## Start DATA EXCERPT

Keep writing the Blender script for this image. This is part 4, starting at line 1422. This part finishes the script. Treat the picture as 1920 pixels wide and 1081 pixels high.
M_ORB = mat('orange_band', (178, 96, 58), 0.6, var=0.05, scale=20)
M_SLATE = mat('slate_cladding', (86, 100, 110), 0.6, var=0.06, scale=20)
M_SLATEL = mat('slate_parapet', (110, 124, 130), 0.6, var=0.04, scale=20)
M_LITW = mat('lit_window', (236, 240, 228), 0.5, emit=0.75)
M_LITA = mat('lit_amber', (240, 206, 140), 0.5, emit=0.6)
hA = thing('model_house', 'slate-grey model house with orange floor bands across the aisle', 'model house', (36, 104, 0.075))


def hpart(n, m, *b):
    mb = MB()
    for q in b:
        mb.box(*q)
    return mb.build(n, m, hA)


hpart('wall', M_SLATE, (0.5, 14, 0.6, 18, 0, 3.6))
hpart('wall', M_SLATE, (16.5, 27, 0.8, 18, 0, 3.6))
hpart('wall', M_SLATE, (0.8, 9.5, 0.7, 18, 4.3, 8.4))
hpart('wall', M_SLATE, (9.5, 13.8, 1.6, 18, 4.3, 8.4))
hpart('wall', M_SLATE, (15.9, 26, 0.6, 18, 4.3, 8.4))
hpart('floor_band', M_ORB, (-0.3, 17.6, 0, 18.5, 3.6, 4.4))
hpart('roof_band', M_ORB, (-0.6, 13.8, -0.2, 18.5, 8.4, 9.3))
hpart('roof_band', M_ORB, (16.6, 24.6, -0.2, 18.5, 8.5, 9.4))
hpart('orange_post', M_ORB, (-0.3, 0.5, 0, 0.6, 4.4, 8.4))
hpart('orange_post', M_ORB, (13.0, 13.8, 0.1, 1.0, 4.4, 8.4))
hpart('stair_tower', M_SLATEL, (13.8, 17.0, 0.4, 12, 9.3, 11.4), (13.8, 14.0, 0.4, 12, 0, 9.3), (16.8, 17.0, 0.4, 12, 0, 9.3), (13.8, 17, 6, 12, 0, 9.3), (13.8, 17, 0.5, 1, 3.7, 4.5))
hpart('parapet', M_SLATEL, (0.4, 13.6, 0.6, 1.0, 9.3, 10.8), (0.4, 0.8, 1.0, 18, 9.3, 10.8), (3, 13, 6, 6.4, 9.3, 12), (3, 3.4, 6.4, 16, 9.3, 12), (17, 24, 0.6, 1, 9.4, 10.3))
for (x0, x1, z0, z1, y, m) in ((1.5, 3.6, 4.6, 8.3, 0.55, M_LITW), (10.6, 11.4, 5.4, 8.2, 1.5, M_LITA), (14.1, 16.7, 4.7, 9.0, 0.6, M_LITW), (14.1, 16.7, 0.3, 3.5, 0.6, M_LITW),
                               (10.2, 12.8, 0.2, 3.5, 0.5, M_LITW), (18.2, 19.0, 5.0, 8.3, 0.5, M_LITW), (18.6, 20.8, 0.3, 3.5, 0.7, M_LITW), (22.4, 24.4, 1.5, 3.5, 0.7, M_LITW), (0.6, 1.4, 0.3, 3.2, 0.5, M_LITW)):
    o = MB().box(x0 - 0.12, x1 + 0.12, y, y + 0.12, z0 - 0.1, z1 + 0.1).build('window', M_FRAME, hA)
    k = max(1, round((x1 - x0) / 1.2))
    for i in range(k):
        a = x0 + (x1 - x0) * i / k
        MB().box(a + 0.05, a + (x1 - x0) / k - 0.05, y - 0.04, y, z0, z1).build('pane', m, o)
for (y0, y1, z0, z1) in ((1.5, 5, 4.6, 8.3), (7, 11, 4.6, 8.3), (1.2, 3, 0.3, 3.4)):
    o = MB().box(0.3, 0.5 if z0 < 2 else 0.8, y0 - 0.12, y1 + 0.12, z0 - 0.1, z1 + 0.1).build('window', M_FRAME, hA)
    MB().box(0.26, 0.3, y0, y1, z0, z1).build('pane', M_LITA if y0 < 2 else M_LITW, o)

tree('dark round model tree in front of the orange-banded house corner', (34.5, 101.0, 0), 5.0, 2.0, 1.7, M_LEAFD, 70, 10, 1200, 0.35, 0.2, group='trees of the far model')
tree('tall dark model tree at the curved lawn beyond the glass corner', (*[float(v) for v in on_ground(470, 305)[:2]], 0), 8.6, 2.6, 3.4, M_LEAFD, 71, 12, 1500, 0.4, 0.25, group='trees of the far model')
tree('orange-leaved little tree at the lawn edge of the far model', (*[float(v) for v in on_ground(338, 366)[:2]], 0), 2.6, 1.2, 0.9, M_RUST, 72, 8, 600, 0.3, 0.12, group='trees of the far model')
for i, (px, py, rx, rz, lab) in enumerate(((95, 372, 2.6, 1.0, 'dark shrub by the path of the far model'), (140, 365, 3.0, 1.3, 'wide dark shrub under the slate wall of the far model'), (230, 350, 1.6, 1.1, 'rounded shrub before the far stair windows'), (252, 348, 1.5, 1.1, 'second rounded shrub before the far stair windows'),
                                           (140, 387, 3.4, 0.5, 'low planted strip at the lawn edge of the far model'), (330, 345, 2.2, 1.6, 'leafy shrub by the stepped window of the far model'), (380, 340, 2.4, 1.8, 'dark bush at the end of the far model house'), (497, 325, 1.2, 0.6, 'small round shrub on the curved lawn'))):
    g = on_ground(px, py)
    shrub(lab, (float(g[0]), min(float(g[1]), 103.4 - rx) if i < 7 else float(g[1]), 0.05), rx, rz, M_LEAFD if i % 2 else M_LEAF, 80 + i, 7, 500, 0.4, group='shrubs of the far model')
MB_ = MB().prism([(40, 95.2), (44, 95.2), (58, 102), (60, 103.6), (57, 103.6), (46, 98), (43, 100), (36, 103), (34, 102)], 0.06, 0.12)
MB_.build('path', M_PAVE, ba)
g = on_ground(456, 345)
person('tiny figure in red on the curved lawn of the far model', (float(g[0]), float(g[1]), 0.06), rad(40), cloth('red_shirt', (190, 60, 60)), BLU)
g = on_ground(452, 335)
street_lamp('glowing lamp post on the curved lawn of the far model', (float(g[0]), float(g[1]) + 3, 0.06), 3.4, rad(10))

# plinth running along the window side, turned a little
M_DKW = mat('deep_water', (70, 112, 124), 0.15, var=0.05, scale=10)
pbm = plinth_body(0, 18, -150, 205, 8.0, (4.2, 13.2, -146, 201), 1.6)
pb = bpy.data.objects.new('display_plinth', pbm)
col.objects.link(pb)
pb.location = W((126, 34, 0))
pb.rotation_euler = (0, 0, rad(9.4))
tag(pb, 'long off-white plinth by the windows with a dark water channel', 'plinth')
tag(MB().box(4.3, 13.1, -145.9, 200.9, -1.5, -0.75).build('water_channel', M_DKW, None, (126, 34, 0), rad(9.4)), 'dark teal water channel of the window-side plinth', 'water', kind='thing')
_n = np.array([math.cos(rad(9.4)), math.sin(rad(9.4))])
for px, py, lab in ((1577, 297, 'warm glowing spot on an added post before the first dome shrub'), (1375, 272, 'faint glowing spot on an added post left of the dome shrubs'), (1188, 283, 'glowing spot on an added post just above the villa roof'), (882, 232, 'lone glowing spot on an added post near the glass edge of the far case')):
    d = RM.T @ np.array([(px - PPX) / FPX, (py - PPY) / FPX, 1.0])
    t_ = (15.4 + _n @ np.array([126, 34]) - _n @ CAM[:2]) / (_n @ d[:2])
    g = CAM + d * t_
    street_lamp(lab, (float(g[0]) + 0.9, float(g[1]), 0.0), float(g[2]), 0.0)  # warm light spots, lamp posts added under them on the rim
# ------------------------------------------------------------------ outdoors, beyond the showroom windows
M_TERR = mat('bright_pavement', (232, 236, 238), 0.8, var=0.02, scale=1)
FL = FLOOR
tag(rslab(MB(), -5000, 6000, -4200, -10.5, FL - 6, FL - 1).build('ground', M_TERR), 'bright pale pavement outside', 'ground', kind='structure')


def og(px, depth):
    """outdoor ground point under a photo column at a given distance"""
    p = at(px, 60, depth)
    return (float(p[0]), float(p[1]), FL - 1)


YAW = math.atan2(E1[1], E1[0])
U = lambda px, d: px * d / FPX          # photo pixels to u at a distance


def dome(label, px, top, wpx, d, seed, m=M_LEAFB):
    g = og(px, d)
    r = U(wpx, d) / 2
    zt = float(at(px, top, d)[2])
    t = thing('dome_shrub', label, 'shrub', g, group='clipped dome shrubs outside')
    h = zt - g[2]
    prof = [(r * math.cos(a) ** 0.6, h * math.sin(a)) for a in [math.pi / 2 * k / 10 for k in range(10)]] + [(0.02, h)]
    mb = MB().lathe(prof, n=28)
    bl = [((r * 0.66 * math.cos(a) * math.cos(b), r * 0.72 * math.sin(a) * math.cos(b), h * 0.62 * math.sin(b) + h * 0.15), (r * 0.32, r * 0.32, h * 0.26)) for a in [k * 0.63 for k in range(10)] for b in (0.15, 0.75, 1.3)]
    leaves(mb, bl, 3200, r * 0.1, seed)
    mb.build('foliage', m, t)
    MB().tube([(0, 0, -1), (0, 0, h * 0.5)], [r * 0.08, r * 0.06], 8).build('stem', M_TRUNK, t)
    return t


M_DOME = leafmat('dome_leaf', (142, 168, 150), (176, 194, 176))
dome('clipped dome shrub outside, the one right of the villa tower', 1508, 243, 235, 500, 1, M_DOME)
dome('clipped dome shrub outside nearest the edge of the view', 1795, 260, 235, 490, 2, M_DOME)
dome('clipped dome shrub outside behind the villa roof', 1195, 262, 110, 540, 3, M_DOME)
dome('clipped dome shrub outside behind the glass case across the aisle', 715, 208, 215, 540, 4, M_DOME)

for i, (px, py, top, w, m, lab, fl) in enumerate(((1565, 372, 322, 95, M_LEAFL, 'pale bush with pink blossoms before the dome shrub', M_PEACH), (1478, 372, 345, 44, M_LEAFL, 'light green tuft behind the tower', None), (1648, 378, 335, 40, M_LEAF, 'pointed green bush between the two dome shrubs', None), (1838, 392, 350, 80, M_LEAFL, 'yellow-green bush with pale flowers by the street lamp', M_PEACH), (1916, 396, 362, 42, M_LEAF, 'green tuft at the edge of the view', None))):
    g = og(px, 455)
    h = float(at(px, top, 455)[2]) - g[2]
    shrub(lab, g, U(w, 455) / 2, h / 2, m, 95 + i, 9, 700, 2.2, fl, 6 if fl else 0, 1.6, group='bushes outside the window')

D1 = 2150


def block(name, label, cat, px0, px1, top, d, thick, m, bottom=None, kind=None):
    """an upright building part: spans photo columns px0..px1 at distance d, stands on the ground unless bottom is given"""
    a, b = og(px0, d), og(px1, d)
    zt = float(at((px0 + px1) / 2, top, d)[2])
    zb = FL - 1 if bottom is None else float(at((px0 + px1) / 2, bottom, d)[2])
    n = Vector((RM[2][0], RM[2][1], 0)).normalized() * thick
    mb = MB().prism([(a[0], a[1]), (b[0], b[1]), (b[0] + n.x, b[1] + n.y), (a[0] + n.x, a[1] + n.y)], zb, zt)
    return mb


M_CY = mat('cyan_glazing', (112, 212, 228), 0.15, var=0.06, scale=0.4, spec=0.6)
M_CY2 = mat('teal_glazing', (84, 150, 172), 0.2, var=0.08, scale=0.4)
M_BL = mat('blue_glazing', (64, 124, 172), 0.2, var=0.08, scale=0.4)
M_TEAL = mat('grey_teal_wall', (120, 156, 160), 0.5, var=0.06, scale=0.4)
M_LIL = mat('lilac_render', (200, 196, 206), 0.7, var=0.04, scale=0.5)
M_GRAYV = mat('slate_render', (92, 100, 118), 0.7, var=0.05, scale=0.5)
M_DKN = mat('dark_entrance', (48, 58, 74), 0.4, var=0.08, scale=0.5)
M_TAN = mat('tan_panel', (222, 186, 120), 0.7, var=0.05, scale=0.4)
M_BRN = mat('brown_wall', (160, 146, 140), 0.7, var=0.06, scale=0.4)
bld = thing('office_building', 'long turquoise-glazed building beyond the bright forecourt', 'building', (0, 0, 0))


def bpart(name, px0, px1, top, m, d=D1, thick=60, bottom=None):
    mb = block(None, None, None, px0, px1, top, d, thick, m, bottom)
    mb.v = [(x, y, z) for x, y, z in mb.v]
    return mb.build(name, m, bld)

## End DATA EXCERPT

YOUR TASK
Each line from the top of the material above through the line with "return mb.build(n, m, hA)" must be echoed exactly, and no other line.

TASK SOLUTION
Keep writing the Blender script for this image. This is part 4, starting at line 1422. This part finishes the script. Treat the picture as 1920 pixels wide and 1081 pixels high.
M_ORB = mat('orange_band', (178, 96, 58), 0.6, var=0.05, scale=20)
M_SLATE = mat('slate_cladding', (86, 100, 110), 0.6, var=0.06, scale=20)
M_SLATEL = mat('slate_parapet', (110, 124, 130), 0.6, var=0.04, scale=20)
M_LITW = mat('lit_window', (236, 240, 228), 0.5, emit=0.75)
M_LITA = mat('lit_amber', (240, 206, 140), 0.5, emit=0.6)
hA = thing('model_house', 'slate-grey model house with orange floor bands across the aisle', 'model house', (36, 104, 0.075))


def hpart(n, m, *b):
    mb = MB()
    for q in b:
        mb.box(*q)
    return mb.build(n, m, hA)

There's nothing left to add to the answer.